━━━ DATA LINES ━━━

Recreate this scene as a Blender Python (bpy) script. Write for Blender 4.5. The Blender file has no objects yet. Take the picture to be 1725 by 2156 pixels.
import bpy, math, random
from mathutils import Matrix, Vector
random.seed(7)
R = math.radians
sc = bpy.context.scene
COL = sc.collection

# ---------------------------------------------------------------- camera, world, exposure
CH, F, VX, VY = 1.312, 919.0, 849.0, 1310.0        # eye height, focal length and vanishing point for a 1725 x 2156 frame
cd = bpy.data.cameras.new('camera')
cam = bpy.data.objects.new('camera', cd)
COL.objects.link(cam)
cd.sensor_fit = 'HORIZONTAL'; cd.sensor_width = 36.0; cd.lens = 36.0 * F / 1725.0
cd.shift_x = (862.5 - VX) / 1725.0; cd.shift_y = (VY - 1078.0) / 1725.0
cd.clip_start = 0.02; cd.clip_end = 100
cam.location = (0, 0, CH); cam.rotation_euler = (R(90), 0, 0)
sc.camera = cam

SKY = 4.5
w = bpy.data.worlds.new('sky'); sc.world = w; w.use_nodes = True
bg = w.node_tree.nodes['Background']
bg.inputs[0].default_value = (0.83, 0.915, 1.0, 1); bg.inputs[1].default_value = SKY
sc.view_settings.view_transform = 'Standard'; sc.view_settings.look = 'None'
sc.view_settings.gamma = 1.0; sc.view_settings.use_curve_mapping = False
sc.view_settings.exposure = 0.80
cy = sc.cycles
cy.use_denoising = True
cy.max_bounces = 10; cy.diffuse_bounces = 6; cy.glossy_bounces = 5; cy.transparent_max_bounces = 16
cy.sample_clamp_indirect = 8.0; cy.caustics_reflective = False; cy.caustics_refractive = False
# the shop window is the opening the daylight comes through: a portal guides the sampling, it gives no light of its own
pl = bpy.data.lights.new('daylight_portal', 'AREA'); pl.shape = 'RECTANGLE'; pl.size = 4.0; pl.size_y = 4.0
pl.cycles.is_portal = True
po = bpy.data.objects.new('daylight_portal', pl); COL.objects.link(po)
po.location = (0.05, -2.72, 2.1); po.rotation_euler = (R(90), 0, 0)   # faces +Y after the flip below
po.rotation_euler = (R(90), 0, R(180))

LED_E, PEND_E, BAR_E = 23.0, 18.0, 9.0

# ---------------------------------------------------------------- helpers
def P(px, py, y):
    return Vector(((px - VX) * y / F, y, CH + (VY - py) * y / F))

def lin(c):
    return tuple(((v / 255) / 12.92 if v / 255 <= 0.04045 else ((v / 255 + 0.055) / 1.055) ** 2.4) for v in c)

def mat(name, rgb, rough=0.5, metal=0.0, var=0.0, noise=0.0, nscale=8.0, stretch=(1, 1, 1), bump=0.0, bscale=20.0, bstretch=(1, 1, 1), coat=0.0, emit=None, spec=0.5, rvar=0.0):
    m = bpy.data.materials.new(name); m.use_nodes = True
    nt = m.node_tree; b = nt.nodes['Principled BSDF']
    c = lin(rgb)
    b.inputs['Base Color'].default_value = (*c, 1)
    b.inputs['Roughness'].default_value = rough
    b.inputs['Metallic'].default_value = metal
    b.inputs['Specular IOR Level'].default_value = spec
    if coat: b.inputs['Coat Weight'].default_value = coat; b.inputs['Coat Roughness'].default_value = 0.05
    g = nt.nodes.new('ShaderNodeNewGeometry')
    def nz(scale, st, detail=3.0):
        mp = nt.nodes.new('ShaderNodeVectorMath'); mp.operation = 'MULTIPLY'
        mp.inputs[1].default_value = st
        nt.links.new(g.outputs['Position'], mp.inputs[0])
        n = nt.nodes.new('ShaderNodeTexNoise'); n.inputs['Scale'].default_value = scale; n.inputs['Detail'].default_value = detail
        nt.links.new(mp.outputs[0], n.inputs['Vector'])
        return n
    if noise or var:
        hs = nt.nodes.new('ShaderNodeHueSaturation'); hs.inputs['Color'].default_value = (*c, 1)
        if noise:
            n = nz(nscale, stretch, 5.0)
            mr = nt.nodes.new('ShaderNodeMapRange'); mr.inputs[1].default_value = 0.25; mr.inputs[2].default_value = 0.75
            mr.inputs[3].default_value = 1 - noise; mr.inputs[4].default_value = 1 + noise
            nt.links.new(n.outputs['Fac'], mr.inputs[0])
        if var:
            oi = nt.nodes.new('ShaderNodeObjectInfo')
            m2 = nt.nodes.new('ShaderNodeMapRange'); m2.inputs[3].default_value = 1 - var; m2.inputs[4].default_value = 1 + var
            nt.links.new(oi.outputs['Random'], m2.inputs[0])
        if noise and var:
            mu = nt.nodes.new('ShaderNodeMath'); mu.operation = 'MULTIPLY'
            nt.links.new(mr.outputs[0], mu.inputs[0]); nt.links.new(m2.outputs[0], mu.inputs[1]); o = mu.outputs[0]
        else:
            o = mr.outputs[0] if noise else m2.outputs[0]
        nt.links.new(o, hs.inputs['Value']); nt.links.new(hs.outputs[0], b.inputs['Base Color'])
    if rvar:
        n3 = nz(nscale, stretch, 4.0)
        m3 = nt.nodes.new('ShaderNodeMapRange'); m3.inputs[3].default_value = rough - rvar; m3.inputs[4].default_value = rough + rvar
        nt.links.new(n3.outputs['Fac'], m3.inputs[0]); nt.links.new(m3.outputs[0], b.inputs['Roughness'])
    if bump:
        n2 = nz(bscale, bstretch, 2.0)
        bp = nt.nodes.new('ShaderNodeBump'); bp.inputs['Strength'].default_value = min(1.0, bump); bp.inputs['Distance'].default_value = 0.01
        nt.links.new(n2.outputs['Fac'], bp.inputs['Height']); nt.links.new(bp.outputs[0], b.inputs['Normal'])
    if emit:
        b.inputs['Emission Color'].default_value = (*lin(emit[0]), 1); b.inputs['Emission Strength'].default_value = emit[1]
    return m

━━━

__YOUR GOAL__
Give the material above again, word for word.

__REPLY__
Recreate this scene as a Blender Python (bpy) script. Write for Blender 4.5. The Blender file has no objects yet. Take the picture to be 1725 by 2156 pixels.
import bpy, math, random
from mathutils import Matrix, Vector
random.seed(7)
R = math.radians
sc = bpy.context.scene
COL = sc.collection

# ---------------------------------------------------------------- camera, world, exposure
CH, F, VX, VY = 1.312, 919.0, 849.0, 1310.0        # eye height, focal length and vanishing point for a 1725 x 2156 frame
cd = bpy.data.cameras.new('camera')
cam = bpy.data.objects.new('camera', cd)
COL.objects.link(cam)
cd.sensor_fit = 'HORIZONTAL'; cd.sensor_width = 36.0; cd.lens = 36.0 * F / 1725.0
cd.shift_x = (862.5 - VX) / 1725.0; cd.shift_y = (VY - 1078.0) / 1725.0
cd.clip_start = 0.02; cd.clip_end = 100
cam.location = (0, 0, CH); cam.rotation_euler = (R(90), 0, 0)
sc.camera = cam

SKY = 4.5
w = bpy.data.worlds.new('sky'); sc.world = w; w.use_nodes = True
bg = w.node_tree.nodes['Background']
bg.inputs[0].default_value = (0.83, 0.915, 1.0, 1); bg.inputs[1].default_value = SKY
sc.view_settings.view_transform = 'Standard'; sc.view_settings.look = 'None'
sc.view_settings.gamma = 1.0; sc.view_settings.use_curve_mapping = False
sc.view_settings.exposure = 0.80
cy = sc.cycles
cy.use_denoising = True
cy.max_bounces = 10; cy.diffuse_bounces = 6; cy.glossy_bounces = 5; cy.transparent_max_bounces = 16
cy.sample_clamp_indirect = 8.0; cy.caustics_reflective = False; cy.caustics_refractive = False
# the shop window is the opening the daylight comes through: a portal guides the sampling, it gives no light of its own
pl = bpy.data.lights.new('daylight_portal', 'AREA'); pl.shape = 'RECTANGLE'; pl.size = 4.0; pl.size_y = 4.0
pl.cycles.is_portal = True
po = bpy.data.objects.new('daylight_portal', pl); COL.objects.link(po)
po.location = (0.05, -2.72, 2.1); po.rotation_euler = (R(90), 0, 0)   # faces +Y after the flip below
po.rotation_euler = (R(90), 0, R(180))

LED_E, PEND_E, BAR_E = 23.0, 18.0, 9.0

# ---------------------------------------------------------------- helpers
def P(px, py, y):
    return Vector(((px - VX) * y / F, y, CH + (VY - py) * y / F))

def lin(c):
    return tuple(((v / 255) / 12.92 if v / 255 <= 0.04045 else ((v / 255 + 0.055) / 1.055) ** 2.4) for v in c)

def mat(name, rgb, rough=0.5, metal=0.0, var=0.0, noise=0.0, nscale=8.0, stretch=(1, 1, 1), bump=0.0, bscale=20.0, bstretch=(1, 1, 1), coat=0.0, emit=None, spec=0.5, rvar=0.0):
    m = bpy.data.materials.new(name); m.use_nodes = True
    nt = m.node_tree; b = nt.nodes['Principled BSDF']
    c = lin(rgb)
    b.inputs['Base Color'].default_value = (*c, 1)
    b.inputs['Roughness'].default_value = rough
    b.inputs['Metallic'].default_value = metal
    b.inputs['Specular IOR Level'].default_value = spec
    if coat: b.inputs['Coat Weight'].default_value = coat; b.inputs['Coat Roughness'].default_value = 0.05
    g = nt.nodes.new('ShaderNodeNewGeometry')
    def nz(scale, st, detail=3.0):
        mp = nt.nodes.new('ShaderNodeVectorMath'); mp.operation = 'MULTIPLY'
        mp.inputs[1].default_value = st
        nt.links.new(g.outputs['Position'], mp.inputs[0])
        n = nt.nodes.new('ShaderNodeTexNoise'); n.inputs['Scale'].default_value = scale; n.inputs['Detail'].default_value = detail
        nt.links.new(mp.outputs[0], n.inputs['Vector'])
        return n
    if noise or var:
        hs = nt.nodes.new('ShaderNodeHueSaturation'); hs.inputs['Color'].default_value = (*c, 1)
        if noise:
            n = nz(nscale, stretch, 5.0)
            mr = nt.nodes.new('ShaderNodeMapRange'); mr.inputs[1].default_value = 0.25; mr.inputs[2].default_value = 0.75
            mr.inputs[3].default_value = 1 - noise; mr.inputs[4].default_value = 1 + noise
            nt.links.new(n.outputs['Fac'], mr.inputs[0])
        if var:
            oi = nt.nodes.new('ShaderNodeObjectInfo')
            m2 = nt.nodes.new('ShaderNodeMapRange'); m2.inputs[3].default_value = 1 - var; m2.inputs[4].default_value = 1 + var
            nt.links.new(oi.outputs['Random'], m2.inputs[0])
        if noise and var:
            mu = nt.nodes.new('ShaderNodeMath'); mu.operation = 'MULTIPLY'
            nt.links.new(mr.outputs[0], mu.inputs[0]); nt.links.new(m2.outputs[0], mu.inputs[1]); o = mu.outputs[0]
        else:
            o = mr.outputs[0] if noise else m2.outputs[0]
        nt.links.new(o, hs.inputs['Value']); nt.links.new(hs.outputs[0], b.inputs['Base Color'])
    if rvar:
        n3 = nz(nscale, stretch, 4.0)
        m3 = nt.nodes.new('ShaderNodeMapRange'); m3.inputs[3].default_value = rough - rvar; m3.inputs[4].default_value = rough + rvar
        nt.links.new(n3.outputs['Fac'], m3.inputs[0]); nt.links.new(m3.outputs[0], b.inputs['Roughness'])
    if bump:
        n2 = nz(bscale, bstretch, 2.0)
        bp = nt.nodes.new('ShaderNodeBump'); bp.inputs['Strength'].default_value = min(1.0, bump); bp.inputs['Distance'].default_value = 0.01
        nt.links.new(n2.outputs['Fac'], bp.inputs['Height']); nt.links.new(bp.outputs[0], b.inputs['Normal'])
    if emit:
        b.inputs['Emission Color'].default_value = (*lin(emit[0]), 1); b.inputs['Emission Strength'].default_value = emit[1]
    return m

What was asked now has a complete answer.